>> Start
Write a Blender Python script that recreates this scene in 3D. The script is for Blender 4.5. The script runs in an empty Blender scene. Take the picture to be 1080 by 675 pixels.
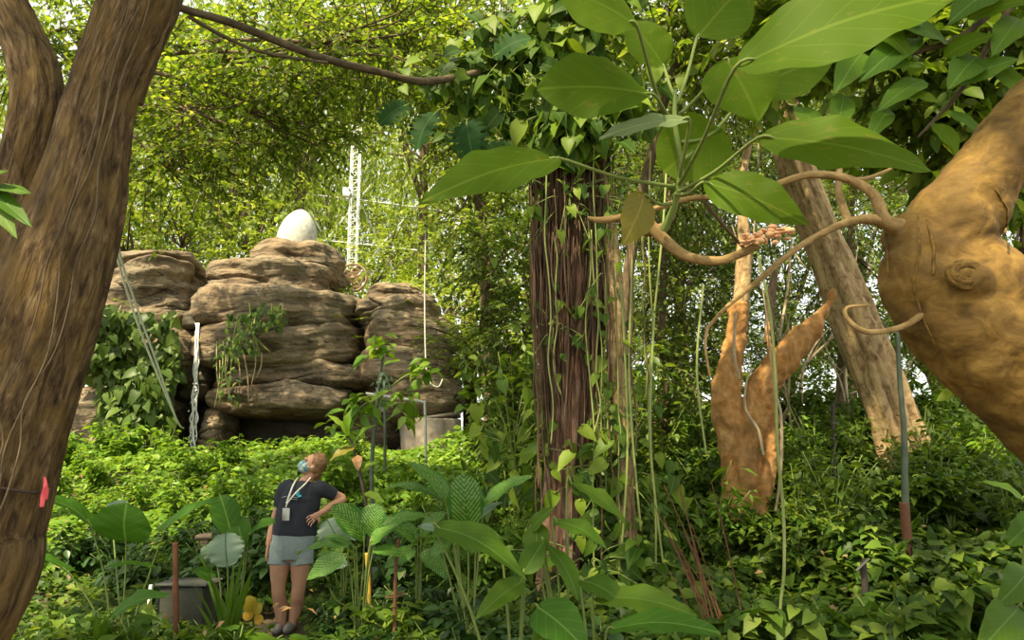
import bpy, math, random
import numpy as np
from mathutils import Vector

# ------------------------------------------------------------------ camera, sky, sun, exposure
SC = bpy.context.scene
COL = SC.collection
PITCH = math.radians(11.0); FPX = 800.0; CAMZ = 1.6
cam_data = bpy.data.cameras.new('camera'); cam = bpy.data.objects.new('camera', cam_data); COL.objects.link(cam)
cam_data.sensor_width = 36.0; cam_data.lens = 36.0*FPX/1080.0
cam_data.clip_end = 400.0; cam_data.clip_start = 0.05
cam.location = (0, 0, CAMZ); cam.rotation_euler = (math.pi/2+PITCH, 0, 0)
SC.camera = cam
SC.view_settings.view_transform = 'Standard'; SC.view_settings.look = 'None'
SC.view_settings.gamma = 1.0; SC.view_settings.use_curve_mapping = False
SC.view_settings.exposure = 1.0
SC.cycles.max_bounces = 7; SC.cycles.diffuse_bounces = 4; SC.cycles.glossy_bounces = 2
SC.cycles.transmission_bounces = 4; SC.cycles.transparent_max_bounces = 8
SC.cycles.caustics_reflective = False; SC.cycles.caustics_refractive = False
SC.cycles.sample_clamp_indirect = 6.0

world = bpy.data.worlds.new('sky'); SC.world = world; world.use_nodes = True
wn = world.node_tree.nodes; wl = world.node_tree.links
sky = wn.new('ShaderNodeTexSky'); sky.sky_type = 'NISHITA'; sky.sun_disc = False
sky.sun_elevation = math.radians(52); sky.sun_rotation = math.radians(200)
sky.air_density = 1.0; sky.dust_density = 3.0
wmix = wn.new('ShaderNodeMixRGB'); wmix.inputs[0].default_value = 0.6
wmix.inputs[2].default_value = (6.6, 6.3, 5.2, 1)          # thin bright cloud mixed into the blue
wl.new(sky.outputs[0], wmix.inputs[1]); wl.new(wmix.outputs[0], wn['Background'].inputs[0])
wn['Background'].inputs[1].default_value = 0.17

sun_d = bpy.data.lights.new('sun', 'SUN'); sun = bpy.data.objects.new('sun', sun_d); COL.objects.link(sun)
sun_d.energy = 6.5; sun_d.angle = math.radians(1.2); sun_d.color = (1.0, 0.84, 0.55)
SUNDIR = Vector((-0.42, -0.55, 1.0)).normalized()            # towards the sun
sun.rotation_euler = SUNDIR.to_track_quat('Z', 'Y').to_euler()

# ------------------------------------------------------------------ measuring helpers
CP, SP = math.cos(PITCH), math.sin(PITCH)
def P(px, py, Y):
    a = (px-540)/FPX; u = (337.5-py)/FPX
    dy = CP-u*SP; dz = SP+u*CP
    t = Y/dy
    return np.array([a*t, Y, CAMZ+dz*t])
def sm(a, b, x):
    t = np.clip((x-a)/(b-a), 0, 1); return t*t*(3-2*t)
def tz(x, y):
    x = np.asarray(x, float); y = np.asarray(y, float)
    z = .02*y+1.6*sm(7, 16, y)+.5*sm(1, 4, x)*sm(5, 9, y)
    return z+.04*np.sin(x*1.7+y*.6)+.03*np.sin(y*2.1-x*.9)
def G(px, Y):
    x = 0.
    for _ in range(4):
        z = float(tz(x, Y)); x = (px-540)/FPX*(Y*CP+(z-CAMZ)*SP)
    return np.array([x, Y, z])
def nrm(v):
    v = np.asarray(v, float); return v/np.maximum(np.linalg.norm(v, axis=-1, keepdims=True), 1e-9)

_wr = np.random.RandomState(5)
_WK = nrm(_wr.normal(size=(40, 3))); _WP = _wr.uniform(0, 6.28, 40); _WF = _wr.uniform(.7, 1.5, 40)
def fbm(p, freq=1., octaves=3, seed=0, st=(1, 1, 1)):
    p = np.asarray(p, float)*np.array(st)*freq; out = np.zeros(len(p)); amp = 1.
    for o in range(octaves):
        for k in range(7):
            i = (k+o*7+seed*3) % 40
            out += amp*np.sin(p@(_WK[i]*_WF[i])*2+_WP[i]+seed+o)/2.6
        p = p*2.1; amp *= .5
    return out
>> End
Give again, exactly, the lines from the start of the data through the one holding "from mathutils import Vector"; omit the pictures.

### FINISHED TASK
Write a Blender Python script that recreates this scene in 3D. The script is for Blender 4.5. The script runs in an empty Blender scene. Take the picture to be 1080 by 675 pixels.
import bpy, math, random
import numpy as np
from mathutils import Vector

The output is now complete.